November 23, 2015 / 3:12 PM / 2 years ago

C$ falls with lower commodity prices, trims losses

A Canadian dollar coin, commonly known as the "Loonie", is pictured in this illustration picture taken in Toronto January 23, 2015. REUTERS/Mark Blinch

TORONTO (Reuters) - The Canadian dollar weakened against a broadly stronger greenback on Monday, although it trimmed some losses in tandem with crude oil after Saudi Arabia reiterated its willingness to work with other oil producers to stabilize prices.

Rising expectations that the Federal Reserve will begin tightening as early as next month helped support the U.S. dollar and led to further volatility in commodity markets.

U.S. crude CLc1 prices were down 1.22 percent to $41.39 a barrel, while Brent crude LCOc1 lost 0.13 percent to $44.60.[O/R]

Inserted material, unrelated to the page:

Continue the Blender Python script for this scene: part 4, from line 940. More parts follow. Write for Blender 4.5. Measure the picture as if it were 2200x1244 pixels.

At 9:37 a.m. EST (1437 GMT), the Canadian dollar CAD=D4 was trading at C$1.3373 to the greenback, or 74.78 U.S. cents, weaker than Friday’s official close of C$1.3345, or 74.93 U.S. cents.

The currency’s strongest level of the session was C$1.3326, while its weakest level was C$1.3436, having moved back in sight of the 11-year low hit in September at 1.3457.

Against the euro, the Canadian dollar was 0.1 percent lower at C$1.4225 after business activity in the euro zone picked up at its fastest pace since mid-2011.

A disappointing drop in September retail sales weighed on the Canadian dollar on Friday.

Also Friday, data released by the U.S. Commodity Futures Trading Commission revealed that speculators have increased bearish bets on the Canadian dollar.

Canadian government bond prices were lower across the maturity curve, with the two-year CA2YT=RR price down 2.5 Canadian cents to yield 0.63 percent and the benchmark 10-year CA10YT=RR falling 14 Canadian cents to yield 1.64 percent.

The Canada-U.S. two-year bond spread was unchanged at -29.6 basis points, while the 10-year spread was little changed at -63.4 basis points.

The domestic data calendar is empty today.

Bank of Canada Deputy Governor Lynn Patterson will give a presentation on Tuesday at the University of Regina, the last scheduled appearance by a policymaker before the central bank’s next interest rate decision due Dec. 2.

On Wednesday, the Bank of Canada will conduct a C$1.4 billion 30-year auction on behalf of the Government of Canada.